=== Aim ===
Every record below should be printed exactly as it appears.

[Records with scene code]
- - - -

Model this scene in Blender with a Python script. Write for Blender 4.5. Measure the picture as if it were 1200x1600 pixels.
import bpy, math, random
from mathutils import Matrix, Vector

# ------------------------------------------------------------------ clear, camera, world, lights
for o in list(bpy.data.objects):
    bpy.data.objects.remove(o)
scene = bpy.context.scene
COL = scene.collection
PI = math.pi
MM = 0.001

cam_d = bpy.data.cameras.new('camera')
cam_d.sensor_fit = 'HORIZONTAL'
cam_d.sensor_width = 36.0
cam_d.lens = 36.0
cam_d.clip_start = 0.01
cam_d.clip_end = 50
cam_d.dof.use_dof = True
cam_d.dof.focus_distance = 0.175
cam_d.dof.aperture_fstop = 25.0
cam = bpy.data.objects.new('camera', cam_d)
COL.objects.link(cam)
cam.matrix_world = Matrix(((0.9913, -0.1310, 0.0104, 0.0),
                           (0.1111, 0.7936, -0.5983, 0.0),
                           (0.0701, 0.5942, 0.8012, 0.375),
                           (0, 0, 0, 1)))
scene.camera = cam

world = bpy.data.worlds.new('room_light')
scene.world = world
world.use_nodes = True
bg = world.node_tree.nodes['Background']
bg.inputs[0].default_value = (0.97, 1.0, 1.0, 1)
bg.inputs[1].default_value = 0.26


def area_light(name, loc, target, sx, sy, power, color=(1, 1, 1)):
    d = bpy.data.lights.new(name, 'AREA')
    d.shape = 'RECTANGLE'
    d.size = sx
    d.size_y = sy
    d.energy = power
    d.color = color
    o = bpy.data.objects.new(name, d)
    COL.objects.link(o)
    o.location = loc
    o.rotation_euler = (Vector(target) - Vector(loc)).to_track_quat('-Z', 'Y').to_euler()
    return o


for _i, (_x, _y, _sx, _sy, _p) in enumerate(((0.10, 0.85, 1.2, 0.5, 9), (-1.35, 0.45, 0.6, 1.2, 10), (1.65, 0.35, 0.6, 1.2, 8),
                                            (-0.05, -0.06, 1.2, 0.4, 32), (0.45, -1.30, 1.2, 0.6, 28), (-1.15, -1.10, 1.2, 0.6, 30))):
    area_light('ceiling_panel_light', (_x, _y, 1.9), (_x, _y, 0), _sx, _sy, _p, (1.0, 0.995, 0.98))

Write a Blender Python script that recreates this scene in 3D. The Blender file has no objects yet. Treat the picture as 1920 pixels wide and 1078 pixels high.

- - - -

=== Solution to this exercise ===
Model this scene in Blender with a Python script. Write for Blender 4.5. Measure the picture as if it were 1200x1600 pixels.
import bpy, math, random
from mathutils import Matrix, Vector

# ------------------------------------------------------------------ clear, camera, world, lights
for o in list(bpy.data.objects):
    bpy.data.objects.remove(o)
scene = bpy.context.scene
COL = scene.collection
PI = math.pi
MM = 0.001

cam_d = bpy.data.cameras.new('camera')
cam_d.sensor_fit = 'HORIZONTAL'
cam_d.sensor_width = 36.0
cam_d.lens = 36.0
cam_d.clip_start = 0.01
cam_d.clip_end = 50
cam_d.dof.use_dof = True
cam_d.dof.focus_distance = 0.175
cam_d.dof.aperture_fstop = 25.0
cam = bpy.data.objects.new('camera', cam_d)
COL.objects.link(cam)
cam.matrix_world = Matrix(((0.9913, -0.1310, 0.0104, 0.0),
                           (0.1111, 0.7936, -0.5983, 0.0),
                           (0.0701, 0.5942, 0.8012, 0.375),
                           (0, 0, 0, 1)))
scene.camera = cam

world = bpy.data.worlds.new('room_light')
scene.world = world
world.use_nodes = True
bg = world.node_tree.nodes['Background']
bg.inputs[0].default_value = (0.97, 1.0, 1.0, 1)
bg.inputs[1].default_value = 0.26


def area_light(name, loc, target, sx, sy, power, color=(1, 1, 1)):
    d = bpy.data.lights.new(name, 'AREA')
    d.shape = 'RECTANGLE'
    d.size = sx
    d.size_y = sy
    d.energy = power
    d.color = color
    o = bpy.data.objects.new(name, d)
    COL.objects.link(o)
    o.location = loc
    o.rotation_euler = (Vector(target) - Vector(loc)).to_track_quat('-Z', 'Y').to_euler()
    return o


for _i, (_x, _y, _sx, _sy, _p) in enumerate(((0.10, 0.85, 1.2, 0.5, 9), (-1.35, 0.45, 0.6, 1.2, 10), (1.65, 0.35, 0.6, 1.2, 8),
                                            (-0.05, -0.06, 1.2, 0.4, 32), (0.45, -1.30, 1.2, 0.6, 28), (-1.15, -1.10, 1.2, 0.6, 30))):
    area_light('ceiling_panel_light', (_x, _y, 1.9), (_x, _y, 0), _sx, _sy, _p, (1.0, 0.995, 0.98))

Write a Blender Python script that recreates this scene in 3D. The Blender file has no objects yet. Treat the picture as 1920 pixels wide and 1078 pixels high.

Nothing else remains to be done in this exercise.